_WHAT NEEDS TO BE DONE_.
Return the lines from the line containing "grid_faces(*X.shape), MT['soil'], True)" through the line containing "tag(link('road', me), 'pale" exactly. No other line should appear in the answer.

_SOURCE MATERIAL_.
--------------------------------------------------

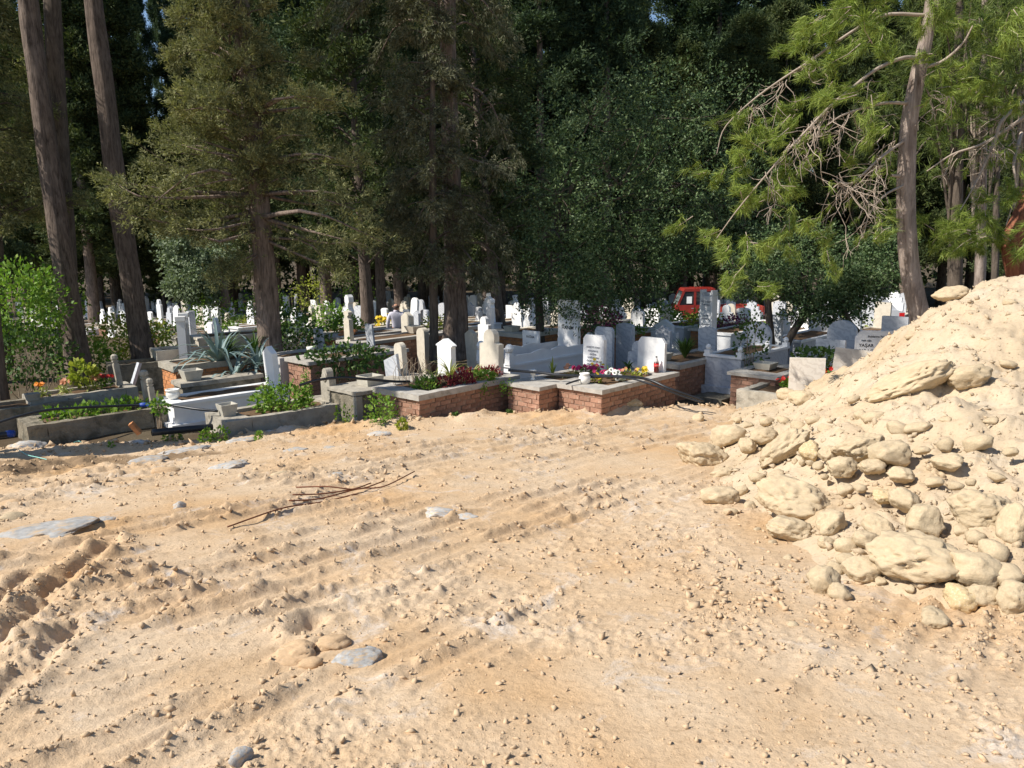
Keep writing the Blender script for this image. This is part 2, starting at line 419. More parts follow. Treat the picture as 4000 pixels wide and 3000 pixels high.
MT['mortar'] = plain('dirty_mortar', (.27, .20, .145), .95, .2, 14, .5, 50, .006, spec=.05)
MT['marble'] = marblemat('white_marble', (.80, .79, .77), (.50, .50, .52), 1.6, .45)
MT['marble_grey'] = marblemat('grey_veined_marble', (.55, .56, .58), (.33, .35, .39), 5.0, .5)
MT['marble_plain'] = plain('chalk_white_marble', (.82, .81, .79), .4, .05, 5, .15, 60, .002, spec=.3, stain=((.62, .60, .55), 5, .66))
MT['travertine'] = marblemat('pale_travertine', (.66, .60, .52), (.50, .43, .36), 5, .5, .7)
MT['limestone'] = plain('cream_limestone', (.60, .54, .44), .85, .12, 7, .5, 40, .008, spec=.12, stain=((.36, .33, .26), 4, .62))
MT['tile'] = plain('pale_stone_tile', (.50, .47, .44), .6, .1, 6, .3, 40, .004)
MT['ink'] = plain('black_lettering', (.025, .025, .03), .6, .1, 8, 0)
MT['faded_ink'] = plain('faded_lettering', (.16, .165, .20), .7, .1, 8, 0)

# ------------------------------------------------------------------ cemetery ground (reaches the horizon)
gx = np.unique(np.r_[np.linspace(-420, -44, 12), np.linspace(-42, 42, 120), np.linspace(44, 420, 12)])
gy = np.unique(np.r_[np.linspace(-120, 8, 12), np.linspace(9, 70, 150), np.linspace(72, 600, 20)])
X, Y = np.meshgrid(gx, gy)
Zg = z_cem(X, Y) + (fbm(X * 1.3, Y * 1.3, 4, 3) - .5) * .16 * (np.abs(X) < 42)
def grid_faces(ny, nx):
    i = np.arange(ny - 1)[:, None] * nx + np.arange(nx - 1)[None]
    return np.stack([i, i + 1, i + nx + 1, i + nx], -1).reshape(-1, 4)
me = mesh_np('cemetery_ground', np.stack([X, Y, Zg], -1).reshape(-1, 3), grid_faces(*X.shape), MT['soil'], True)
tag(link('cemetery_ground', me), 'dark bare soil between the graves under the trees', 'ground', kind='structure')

# paved lane behind the graves on the right, where the truck and the car stand
rl = np.array([(-3, 50.0), (4, 44.5), (8, 41.8), (14, 38.5), (22, 36), (40, 33)])
rp = smooth_line(np.c_[rl, np.zeros(len(rl))], 40); T = unit(np.gradient(rp, axis=0)); N = np.c_[-T[:, 1], T[:, 0], T[:, 2]]
rv = []
for wd in (-2.4, -1.2, 0, 1.2, 2.4):
    q = rp + N * wd; q[:, 2] = z_cem(q[:, 0], q[:, 1]) + .10; rv.append(q)
rv = np.stack(rv, 1); me = mesh_np('road', rv.reshape(-1, 3), grid_faces(40, 5), MT['road'], True)
tag(link('road', me), 'pale paved lane crossing behind the graves', 'road', kind='structure')

# ------------------------------------------------------------------ bulldozed dirt in front
RUTS = [([(440, 2120), (330, 2210), (224, 2300), (108, 2425), (-60, 2580)], .035, .055), ([(120, 2255), (0, 2352), (-160, 2480)], .03, .05),
        ([(285, 2465), (136, 2600), (0, 2728), (-140, 2850)], .03, .055), ([(1180, 2470), (1235, 2440)], .03, .05)]
RUTW = [([onpad(*q)[:2] for q in P], d, w_) for P, d, w_ in RUTS]
def pad_detail(x, y):
    g = x * .79 - y * .61 - .012 * np.clip(y - 4, 0, None) ** 2; al = x * .61 + y * .79
    fine = fbm(x * 5.2, y * 5.2, 3, 22)
    ph = g / .31 + .9 * fbm(g * .7, al * .25, 3, 21) + .22 * fine; dl = np.abs(ph - np.floor(ph) - .5) * .31
    wid = .03 + .06 * fbm(g * 2.3, al * .9, 2, 23)
    amp = np.clip((fbm(g * .7 + 3, al * .35, 3, 25) - .36) * 5, 0.0, 1.0) * np.clip((fbm(x * 2.1, y * 2.1, 2, 24) - .25) * 4, 0.1, 1.2)
    near = np.clip(1.5 - y / 7, .3, 1)
    rid = np.clip(1 - dl / wid, 0, 1)
    cr1 = np.clip(n2(x * 15, y * 15, 27) - .50, 0, 1); cr2 = np.clip(n2(x * 29 + .3 * y, y * 29, 28) - .55, 0, 1); cr3 = np.clip(n2(x * 55, y * 55, 29) - .5, 0, 1)
    patch = np.clip((fbm(x * 1.1 + 8, y * 1.1, 3, 31) - .42) * 5, .12, 1.2)
    z = rid * amp * (.030 + .060 * cr1 + .045 * cr2) - .020 * np.clip(1 - np.abs(dl - .10) / .05, 0, 1) * amp
    z = z + patch * (.035 * cr1 * cr1 * 2 + .030 * cr2 + .030 * cr3 * near) + .05 * (fbm(x * .9, y * .9, 3, 26) - .5)
    z = z + .012 * (fbm(x * 4, y * 4, 3, 32) - .5) + .004 * near * fbm(x * 90, y * 90, 2, 30)
    for P, dep, wd in RUTW:
        P = np.asarray(P); best = np.full(x.shape, 9.0)
        for a, b in zip(P[:-1], P[1:]):
            ab = b - a; t = np.clip(((x - a[0]) * ab[0] + (y - a[1]) * ab[1]) / (ab @ ab), 0, 1)
            best = np.minimum(best, np.hypot(x - a[0] - t * ab[0], y - a[1] - t * ab[1]))
        best = best + .05 * (fbm(x * 7, y * 7, 2, 33) - .5)
        z = z - dep * np.exp(-(best / wd) ** 4) + .03 * np.exp(-((best - 2.1 * wd) / wd) ** 2) * fine * 1.6
    s = edge_s(x, y)
    z = z + np.exp(-((s + .28) / .34) ** 2) * (.02 + .07 * np.clip((x + 3) / 1.5, 0, 1) * np.clip((4.5 - x) / 1.5, 0, 1) + .14 * np.clip(fbm(x * 1.6, y * 1.6, 3, 35) - .35, 0, 1) + .10 * np.clip(fbm(x * 6, y * 6, 3, 36) - .45, 0, 1))
    lf = np.exp(-(((x + 6.8) / 2.2) ** 2 + ((y - 9.4) / 1.6) ** 2))
    return z + lf * .26 * (fbm(x * 3.6, y * 3.6, 4, 37) - .5)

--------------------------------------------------

_EXERCISE RESPONSE_.
me = mesh_np('cemetery_ground', np.stack([X, Y, Zg], -1).reshape(-1, 3), grid_faces(*X.shape), MT['soil'], True)
tag(link('cemetery_ground', me), 'dark bare soil between the graves under the trees', 'ground', kind='structure')

# paved lane behind the graves on the right, where the truck and the car stand
rl = np.array([(-3, 50.0), (4, 44.5), (8, 41.8), (14, 38.5), (22, 36), (40, 33)])
rp = smooth_line(np.c_[rl, np.zeros(len(rl))], 40); T = unit(np.gradient(rp, axis=0)); N = np.c_[-T[:, 1], T[:, 0], T[:, 2]]
rv = []
for wd in (-2.4, -1.2, 0, 1.2, 2.4):
    q = rp + N * wd; q[:, 2] = z_cem(q[:, 0], q[:, 1]) + .10; rv.append(q)
rv = np.stack(rv, 1); me = mesh_np('road', rv.reshape(-1, 3), grid_faces(40, 5), MT['road'], True)
tag(link('road', me), 'pale paved lane crossing behind the graves', 'road', kind='structure')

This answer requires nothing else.